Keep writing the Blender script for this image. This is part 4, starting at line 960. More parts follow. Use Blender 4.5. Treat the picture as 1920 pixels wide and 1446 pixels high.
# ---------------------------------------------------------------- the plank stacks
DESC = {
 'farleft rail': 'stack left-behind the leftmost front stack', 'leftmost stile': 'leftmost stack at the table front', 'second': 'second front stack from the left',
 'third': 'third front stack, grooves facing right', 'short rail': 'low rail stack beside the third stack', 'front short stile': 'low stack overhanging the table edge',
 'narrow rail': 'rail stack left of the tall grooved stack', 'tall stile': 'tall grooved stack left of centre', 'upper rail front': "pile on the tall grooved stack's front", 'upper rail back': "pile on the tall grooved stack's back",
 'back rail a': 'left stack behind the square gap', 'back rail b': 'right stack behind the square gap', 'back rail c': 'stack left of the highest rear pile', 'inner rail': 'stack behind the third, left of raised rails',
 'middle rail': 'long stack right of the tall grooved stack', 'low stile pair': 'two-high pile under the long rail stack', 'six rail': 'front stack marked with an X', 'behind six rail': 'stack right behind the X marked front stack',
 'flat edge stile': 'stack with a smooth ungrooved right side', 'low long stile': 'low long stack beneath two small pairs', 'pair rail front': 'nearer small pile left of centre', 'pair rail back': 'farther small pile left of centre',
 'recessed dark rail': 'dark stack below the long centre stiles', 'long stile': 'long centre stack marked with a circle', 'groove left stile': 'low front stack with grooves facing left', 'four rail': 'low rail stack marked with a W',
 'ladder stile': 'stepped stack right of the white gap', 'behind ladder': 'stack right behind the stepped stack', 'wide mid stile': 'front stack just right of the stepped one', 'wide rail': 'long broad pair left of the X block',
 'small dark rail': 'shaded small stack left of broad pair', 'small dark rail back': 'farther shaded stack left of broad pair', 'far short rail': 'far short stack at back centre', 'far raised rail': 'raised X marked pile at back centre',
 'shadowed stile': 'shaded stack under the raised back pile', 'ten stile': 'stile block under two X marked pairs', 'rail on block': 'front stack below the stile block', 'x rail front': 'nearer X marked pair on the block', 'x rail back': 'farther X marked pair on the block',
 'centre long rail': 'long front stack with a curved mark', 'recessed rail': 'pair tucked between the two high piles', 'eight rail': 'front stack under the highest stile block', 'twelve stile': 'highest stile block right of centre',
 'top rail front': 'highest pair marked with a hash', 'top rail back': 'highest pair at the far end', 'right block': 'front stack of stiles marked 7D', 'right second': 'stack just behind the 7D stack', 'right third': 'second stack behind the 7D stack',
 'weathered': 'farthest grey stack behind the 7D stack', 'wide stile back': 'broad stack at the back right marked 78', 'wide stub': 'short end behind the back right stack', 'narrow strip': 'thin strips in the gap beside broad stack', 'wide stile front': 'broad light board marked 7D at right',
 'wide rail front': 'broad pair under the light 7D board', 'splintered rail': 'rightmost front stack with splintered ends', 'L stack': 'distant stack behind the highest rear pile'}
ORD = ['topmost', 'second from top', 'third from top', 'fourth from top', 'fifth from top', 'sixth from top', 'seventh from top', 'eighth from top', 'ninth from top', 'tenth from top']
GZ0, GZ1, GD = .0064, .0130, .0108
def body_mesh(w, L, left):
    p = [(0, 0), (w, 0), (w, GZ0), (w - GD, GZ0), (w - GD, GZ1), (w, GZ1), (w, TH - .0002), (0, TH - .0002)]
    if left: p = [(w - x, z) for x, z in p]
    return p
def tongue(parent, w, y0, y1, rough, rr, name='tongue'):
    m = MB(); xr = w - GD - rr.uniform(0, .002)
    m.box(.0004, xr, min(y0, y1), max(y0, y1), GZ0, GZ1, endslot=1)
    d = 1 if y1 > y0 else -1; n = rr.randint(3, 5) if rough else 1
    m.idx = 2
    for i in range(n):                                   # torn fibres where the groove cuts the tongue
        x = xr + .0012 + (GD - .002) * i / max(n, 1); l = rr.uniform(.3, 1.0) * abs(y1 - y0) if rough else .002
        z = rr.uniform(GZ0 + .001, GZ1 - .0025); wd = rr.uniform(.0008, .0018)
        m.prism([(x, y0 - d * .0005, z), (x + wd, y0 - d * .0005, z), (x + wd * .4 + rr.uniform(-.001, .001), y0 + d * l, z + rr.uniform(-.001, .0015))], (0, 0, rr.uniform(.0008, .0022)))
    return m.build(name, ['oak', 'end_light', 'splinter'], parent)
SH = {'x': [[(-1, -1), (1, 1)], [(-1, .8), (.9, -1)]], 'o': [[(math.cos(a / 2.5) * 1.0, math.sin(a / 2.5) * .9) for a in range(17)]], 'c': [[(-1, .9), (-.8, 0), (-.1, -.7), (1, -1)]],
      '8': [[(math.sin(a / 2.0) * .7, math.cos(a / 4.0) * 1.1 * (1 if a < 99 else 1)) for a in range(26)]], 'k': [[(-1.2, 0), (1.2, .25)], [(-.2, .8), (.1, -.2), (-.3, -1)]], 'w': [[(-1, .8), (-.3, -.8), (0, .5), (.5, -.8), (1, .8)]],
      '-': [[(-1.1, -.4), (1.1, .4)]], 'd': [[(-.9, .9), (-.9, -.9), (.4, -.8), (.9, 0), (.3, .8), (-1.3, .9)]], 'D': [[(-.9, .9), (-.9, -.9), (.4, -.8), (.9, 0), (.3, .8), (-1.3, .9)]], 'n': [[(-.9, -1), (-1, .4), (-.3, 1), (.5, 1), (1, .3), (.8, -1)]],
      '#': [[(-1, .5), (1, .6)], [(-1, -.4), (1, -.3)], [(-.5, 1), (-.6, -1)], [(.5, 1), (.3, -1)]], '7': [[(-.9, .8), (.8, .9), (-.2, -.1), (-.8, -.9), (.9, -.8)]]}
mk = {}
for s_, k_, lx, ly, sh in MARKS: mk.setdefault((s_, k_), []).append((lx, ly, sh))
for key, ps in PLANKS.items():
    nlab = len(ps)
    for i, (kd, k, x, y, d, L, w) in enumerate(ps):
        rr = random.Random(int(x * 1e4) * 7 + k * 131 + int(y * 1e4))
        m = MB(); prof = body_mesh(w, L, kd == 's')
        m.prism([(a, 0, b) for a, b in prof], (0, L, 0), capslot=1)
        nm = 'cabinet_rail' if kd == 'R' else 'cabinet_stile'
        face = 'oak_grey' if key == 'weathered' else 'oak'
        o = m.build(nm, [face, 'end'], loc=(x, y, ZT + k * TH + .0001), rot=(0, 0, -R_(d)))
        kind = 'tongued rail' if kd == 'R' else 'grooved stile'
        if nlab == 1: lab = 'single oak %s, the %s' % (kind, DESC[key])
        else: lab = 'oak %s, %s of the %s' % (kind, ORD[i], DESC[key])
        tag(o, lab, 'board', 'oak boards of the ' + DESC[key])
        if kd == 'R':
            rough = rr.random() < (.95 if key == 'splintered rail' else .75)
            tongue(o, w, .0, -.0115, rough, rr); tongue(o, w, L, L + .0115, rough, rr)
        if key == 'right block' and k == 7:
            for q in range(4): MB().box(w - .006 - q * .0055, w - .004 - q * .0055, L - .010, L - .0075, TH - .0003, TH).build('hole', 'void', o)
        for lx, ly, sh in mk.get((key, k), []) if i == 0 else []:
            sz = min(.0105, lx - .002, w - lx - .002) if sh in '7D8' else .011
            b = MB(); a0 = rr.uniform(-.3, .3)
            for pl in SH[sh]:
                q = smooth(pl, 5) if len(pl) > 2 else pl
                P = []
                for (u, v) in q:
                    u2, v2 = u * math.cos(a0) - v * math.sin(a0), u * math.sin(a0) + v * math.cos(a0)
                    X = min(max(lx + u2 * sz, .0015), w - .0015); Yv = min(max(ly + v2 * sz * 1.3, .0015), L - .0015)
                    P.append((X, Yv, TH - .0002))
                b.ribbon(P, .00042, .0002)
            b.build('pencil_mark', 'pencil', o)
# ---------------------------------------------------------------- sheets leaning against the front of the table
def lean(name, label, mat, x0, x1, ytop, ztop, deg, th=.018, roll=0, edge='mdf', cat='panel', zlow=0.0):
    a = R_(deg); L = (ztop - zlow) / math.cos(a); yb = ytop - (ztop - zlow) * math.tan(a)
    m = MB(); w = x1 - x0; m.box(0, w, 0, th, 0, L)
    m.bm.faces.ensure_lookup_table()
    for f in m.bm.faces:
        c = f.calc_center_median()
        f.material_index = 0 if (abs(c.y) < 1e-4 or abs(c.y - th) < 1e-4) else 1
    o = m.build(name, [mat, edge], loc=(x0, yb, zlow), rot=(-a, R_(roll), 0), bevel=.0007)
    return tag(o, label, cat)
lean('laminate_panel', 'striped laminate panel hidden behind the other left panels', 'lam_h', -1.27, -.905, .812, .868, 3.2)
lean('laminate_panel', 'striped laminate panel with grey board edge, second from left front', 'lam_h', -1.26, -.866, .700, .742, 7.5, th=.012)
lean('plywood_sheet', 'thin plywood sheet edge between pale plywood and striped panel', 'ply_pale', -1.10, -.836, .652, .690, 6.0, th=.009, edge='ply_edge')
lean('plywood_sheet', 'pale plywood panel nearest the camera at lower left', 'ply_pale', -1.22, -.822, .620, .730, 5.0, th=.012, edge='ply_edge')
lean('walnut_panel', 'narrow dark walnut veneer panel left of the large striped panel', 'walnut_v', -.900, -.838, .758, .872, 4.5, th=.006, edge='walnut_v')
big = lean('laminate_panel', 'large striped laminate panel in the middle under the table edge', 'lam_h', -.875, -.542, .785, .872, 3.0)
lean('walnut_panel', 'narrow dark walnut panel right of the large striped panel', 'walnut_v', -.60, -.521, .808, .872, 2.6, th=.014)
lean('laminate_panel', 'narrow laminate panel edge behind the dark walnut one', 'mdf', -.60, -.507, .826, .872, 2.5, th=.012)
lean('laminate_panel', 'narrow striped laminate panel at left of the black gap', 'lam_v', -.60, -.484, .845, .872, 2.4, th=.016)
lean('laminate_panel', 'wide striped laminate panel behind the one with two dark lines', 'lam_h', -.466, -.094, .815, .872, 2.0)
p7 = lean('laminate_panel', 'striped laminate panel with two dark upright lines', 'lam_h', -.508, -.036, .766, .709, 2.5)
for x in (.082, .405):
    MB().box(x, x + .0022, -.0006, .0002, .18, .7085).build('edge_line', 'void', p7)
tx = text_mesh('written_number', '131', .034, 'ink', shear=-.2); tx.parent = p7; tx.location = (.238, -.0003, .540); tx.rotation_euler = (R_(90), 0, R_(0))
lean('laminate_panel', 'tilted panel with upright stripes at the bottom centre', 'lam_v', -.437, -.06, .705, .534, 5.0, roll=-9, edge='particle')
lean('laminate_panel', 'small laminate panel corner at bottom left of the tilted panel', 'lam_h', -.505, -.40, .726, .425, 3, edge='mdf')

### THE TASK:
Write out each line of the data that holds the string "wide".

### ANSWER TO THIS PROBLEM:
Keep writing the Blender script for this image. This is part 4, starting at line 960. More parts follow. Use Blender 4.5. Treat the picture as 1920 pixels wide and 1446 pixels high.
 'ladder stile': 'stepped stack right of the white gap', 'behind ladder': 'stack right behind the stepped stack', 'wide mid stile': 'front stack just right of the stepped one', 'wide rail': 'long broad pair left of the X block',
 'weathered': 'farthest grey stack behind the 7D stack', 'wide stile back': 'broad stack at the back right marked 78', 'wide stub': 'short end behind the back right stack', 'narrow strip': 'thin strips in the gap beside broad stack', 'wide stile front': 'broad light board marked 7D at right',
 'wide rail front': 'broad pair under the light 7D board', 'splintered rail': 'rightmost front stack with splintered ends', 'L stack': 'distant stack behind the highest rear pile'}
lean('laminate_panel', 'wide striped laminate panel behind the one with two dark lines', 'lam_h', -.466, -.094, .815, .872, 2.0)